Creating the Beloved CommunityA Journey with the Fellowship of Reconciliation by Paul Dekar |
This history of the Fellowship of Reconciliation in the United States shows that FOR members have been practical dreamers, both imagining a more peaceful world and working to realize the dream. FOR has inspired and empowered generations of peacemakers working to replace cultures of violence and war with cultures of nonviolence. In writing their story, the author seeks to help readers live the vision of the beloved community, that all might dwell in peace.
Members of FOR, whose vision intertwined with that of Martin Luther King Jr., have lived into his words spoken February 25, 1967 in Los Angeles: "The past is prophetic in that it asserts loudly that wars are poor chisels for carving out peaceful tomorrows. One must come to see that peace is not merely a distant goal that we seek, but a means by which we arrive at that goal. We must pursue peaceful ends through peaceful means."

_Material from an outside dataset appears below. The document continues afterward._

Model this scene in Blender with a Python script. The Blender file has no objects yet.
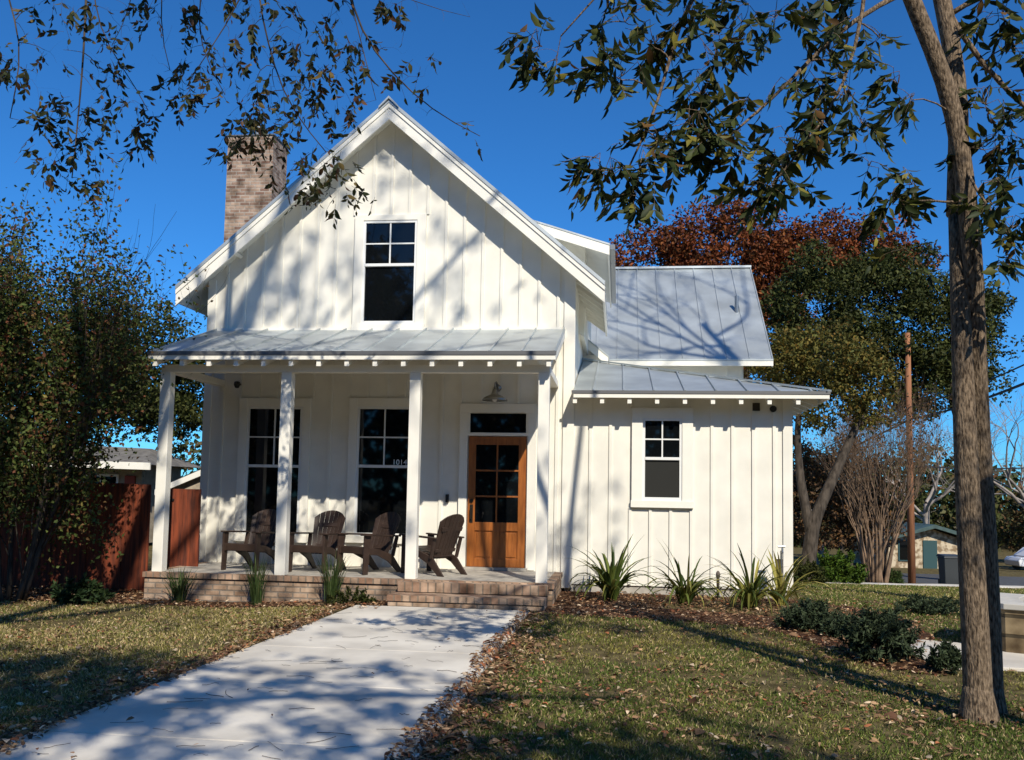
import bpy, bmesh, math, random
import numpy as np
from mathutils import Vector, Matrix

S = bpy.context.scene
COL = S.collection
rad = math.radians

# ------------------------------------------------------------------ camera
EYE = np.array([0.0, 0.0, 1.5])
FPX, YAW, PITCH, ROLL, SHIFT = 900.0, 0.1191628, 0.0732727, 0.0178632, 46.145

def _axes():
    fw0 = np.array([-math.sin(YAW), math.cos(YAW), 0]); rt0 = np.array([math.cos(YAW), math.sin(YAW), 0])
    up0 = np.array([0, 0, 1.0])
    fw = fw0 * math.cos(PITCH) + up0 * math.sin(PITCH); up = up0 * math.cos(PITCH) - fw0 * math.sin(PITCH)
    rt = rt0 * math.cos(ROLL) + up * math.sin(ROLL); up2 = up * math.cos(ROLL) - rt0 * math.sin(ROLL)
    return rt, up2, fw
RT, UP, FW = _axes()
cam = bpy.data.cameras.new('camera'); camo = bpy.data.objects.new('camera', cam); COL.objects.link(camo)
M = Matrix.Identity(4)
for i in range(3):
    M[i][0], M[i][1], M[i][2], M[i][3] = RT[i], UP[i], -FW[i], EYE[i]
camo.matrix_world = M
cam.sensor_width = 36; cam.lens = FPX / 1024 * 36; cam.shift_y = SHIFT / 1024; cam.clip_end = 3000; cam.clip_start = .05
S.camera = camo

# ------------------------------------------------------------------ sky and sun
SUN_D = np.array([-.47, 1.0, -.92]); SUN_D = SUN_D / np.linalg.norm(SUN_D)
W = bpy.data.worlds.new('World'); S.world = W; W.use_nodes = True
nt = W.node_tree; bg = nt.nodes['Background']
sky = nt.nodes.new('ShaderNodeTexSky'); sky.sky_type = 'NISHITA'; sky.sun_disc = False
sky.sun_elevation = math.asin(-SUN_D[2]); sky.sun_rotation = math.atan2(-SUN_D[0], -SUN_D[1])
sky.air_density = 1.0; sky.dust_density = 0.6; sky.ozone_density = 4.0; sky.altitude = 1500
hs = nt.nodes.new('ShaderNodeMixRGB'); hs.blend_type = 'MULTIPLY'; hs.inputs[0].default_value = 1; hs.inputs[2].default_value = (.36, 1.07, 1.66, 1)
nt.links.new(sky.outputs[0], hs.inputs[1]); nt.links.new(hs.outputs[0], bg.inputs[0]); bg.inputs[1].default_value = .076
sun = bpy.data.lights.new('sun', 'SUN'); sun.energy = 4.6; sun.angle = rad(.53); sun.color = (1.0, .93, .80)
suno = bpy.data.objects.new('sun', sun); COL.objects.link(suno)
suno.rotation_euler = Vector(SUN_D).to_track_quat('-Z', 'Y').to_euler(); suno.location = (6, -10, 20)
vs = S.view_settings; vs.view_transform = 'Standard'; vs.look = 'None'; vs.exposure = 0.2; vs.gamma = 1
vs.use_curve_mapping = False
S.render.engine = 'CYCLES'; S.cycles.max_bounces = 6; S.cycles.use_denoising = True

# ------------------------------------------------------------------ pixel rays (used to read places off the photograph)
def at(px, py, Y):
    d = FW + RT * ((px - 512) / FPX) - UP * ((py - 380 - SHIFT) / FPX)
    return EYE + d * ((Y - EYE[1]) / d[1])
def sstep(a, b, x):
    t = np.clip((np.asarray(x, float) - a) / (b - a), 0, 1); return t * t * (3 - 2 * t)
_GY = np.array([-100, 13, 16, 20, 25, 30, 35, 38, 45, 55, 70, 100, 600.])
_GZ = np.array([0, 0, -.1, -.35, -.80, -1.22, -1.65, -1.90, -2.25, -2.65, -3.2, -4.0, -6.0])
def gz(x, y):
    return np.interp(y, _GY, _GZ) * sstep(-1.0, 4.0, np.asarray(x, float) + np.maximum(0, np.asarray(y, float) - 26) * 2.0) - .09 * (1 - sstep(-5.2, -3.2, x)) * sstep(7.5, 11.0, y)
def G(x, y, dz=0): return np.array([x, y, float(gz(x, y)) + dz])

# ------------------------------------------------------------------ mesh helpers
OFF = {}
class MB:
    def __init__(s): s.v = []; s.f = []
    def add(s, vs, fs):
        o = len(s.v); s.v += [tuple(map(float, p)) for p in vs]; s.f += [tuple(i + o for i in f) for f in fs]; return s
    def box(s, a, b):
        x0, y0, z0 = a; x1, y1, z1 = b
        return s.add([(x0,y0,z0),(x1,y0,z0),(x1,y1,z0),(x0,y1,z0),(x0,y0,z1),(x1,y0,z1),(x1,y1,z1),(x0,y1,z1)],
                     [(0,3,2,1),(4,5,6,7),(0,1,5,4),(1,2,6,5),(2,3,7,6),(3,0,4,7)])
    def hexa(s, p):     # 8 points: bottom ring then top ring
        return s.add(p, [(0,3,2,1),(4,5,6,7),(0,1,5,4),(1,2,6,5),(2,3,7,6),(3,0,4,7)])
    def prism(s, poly, vec):   # planar polygon swept along vec
        n = len(poly); vec = np.array(vec, float)
        a = [np.array(p, float) for p in poly]; b = [p + vec for p in a]
        return s.add(a + b, [tuple(range(n))[::-1], tuple(range(n, 2*n))] + [(i, (i+1) % n, n + (i+1) % n, n + i) for i in range(n)])
    def obox(s, c, size, rot=(0,0,0)):
        R = np.array(__import__('mathutils').Euler(rot).to_matrix()); h = np.array(size) / 2
        pts = [np.array(c) + R @ (h * np.array(k)) for k in [(-1,-1,-1),(1,-1,-1),(1,1,-1),(-1,1,-1),(-1,-1,1),(1,-1,1),(1,1,1),(-1,1,1)]]
        return s.hexa(pts)
    def bar(s, a, b, w, h, up=(0,0,1)):   # rectangular bar from a to b
        a = np.array(a, float); b = np.array(b, float); d = b - a; d /= np.linalg.norm(d)
        r = np.cross(d, up); r /= np.linalg.norm(r); u = np.cross(r, d)
        k = [r*w/2*i + u*h/2*j for i, j in ((-1,-1),(1,-1),(1,1),(-1,1))]
        return s.hexa([a+k[0], a+k[1], b+k[1], b+k[0], a+k[3], a+k[2], b+k[2], b+k[3]])
    def tube(s, pts, r, n=6, cap=True):
        pts = np.asarray(pts, float); m = len(pts)
        r = np.full(m, r, float) if np.isscalar(r) else np.asarray(r, float)
        t = np.gradient(pts, axis=0); t /= np.linalg.norm(t, axis=1)[:, None] + 1e-9
        u = np.cross(t[0], [0,0,1.0]);
        if np.linalg.norm(u) < .05: u = np.cross(t[0], [1.0,0,0])
        u /= np.linalg.norm(u); ang = np.arange(n) * 2 * math.pi / n; o = len(s.v); vv = []
        for i in range(m):
            u = u - t[i] * (u @ t[i]); u /= np.linalg.norm(u) + 1e-9; w = np.cross(t[i], u)
            vv.append(pts[i] + r[i] * (np.cos(ang)[:, None] * u + np.sin(ang)[:, None] * w))
        s.v += [tuple(p) for p in np.concatenate(vv).tolist()]
        for i in range(m - 1):
            for j in range(n):
                k = (j + 1) % n
                s.f.append((o + i*n + j, o + i*n + k, o + (i+1)*n + k, o + (i+1)*n + j))
        if cap:
            s.f.append(tuple(o + j for j in range(n))[::-1]); s.f.append(tuple(o + (m-1)*n + j for j in range(n)))
        return s
    def lathe(s, prof, c, n=16):          # profile of (radius, z)
        o = len(s.v); m = len(prof)
        for r, z in prof:
            for j in range(n):
                a = 2*math.pi*j/n; s.v.append((c[0] + r*math.cos(a), c[1] + r*math.sin(a), c[2] + z))
        for i in range(m-1):
            for j in range(n):
                k = (j+1) % n; s.f.append((o+i*n+j, o+i*n+k, o+(i+1)*n+k, o+(i+1)*n+j))
        s.f.append(tuple(o + j for j in range(n))[::-1]); s.f.append(tuple(o + (m-1)*n + j for j in range(n)))
        return s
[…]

Creating the Beloved Community grows out of the author's 40-year involvement with the peace movement, including experience as a founder of the peace studies program at McMaster University. A member of FOR throughout that period, Dekar shares the convictions of a movement that for 90 years, since its founding in 1915, has called for rejecting participation in war. Dekar has combined personal acquaintance with FOR and careful research to produce a history both passionate and thorough.
"With compassion and conviction, Dekar has written not only an engaging narrative of the FOR - its religious roots, its comprehensive moral actions through the years, and its indispensable role in our collective future - but also a manifesto of hope for those of us who still dream of a beloved community emerging out of our broken world." - Michael G. Long, Asst. Prof. of Religious Studies, Elizabethtown College; Author of Martin Luther King Jr. on Creative Living
About the Author
Paul R. Dekar, Memphis, Tennesee, is Niswonger Professor at Memphis Theological Seminary and Adjunct Professor at the University of Memphis. In addition to teacher, he is a peacemaker, social activist, and visionary. Over a 30-year teaching career, he has sought to unite scholarship, spirituality, and a passion for transformative peacemaking. Dekar has taught introductory and elective courses in peace studies, religious studies, history, and theology at universities in Australia, Canada, and the United States.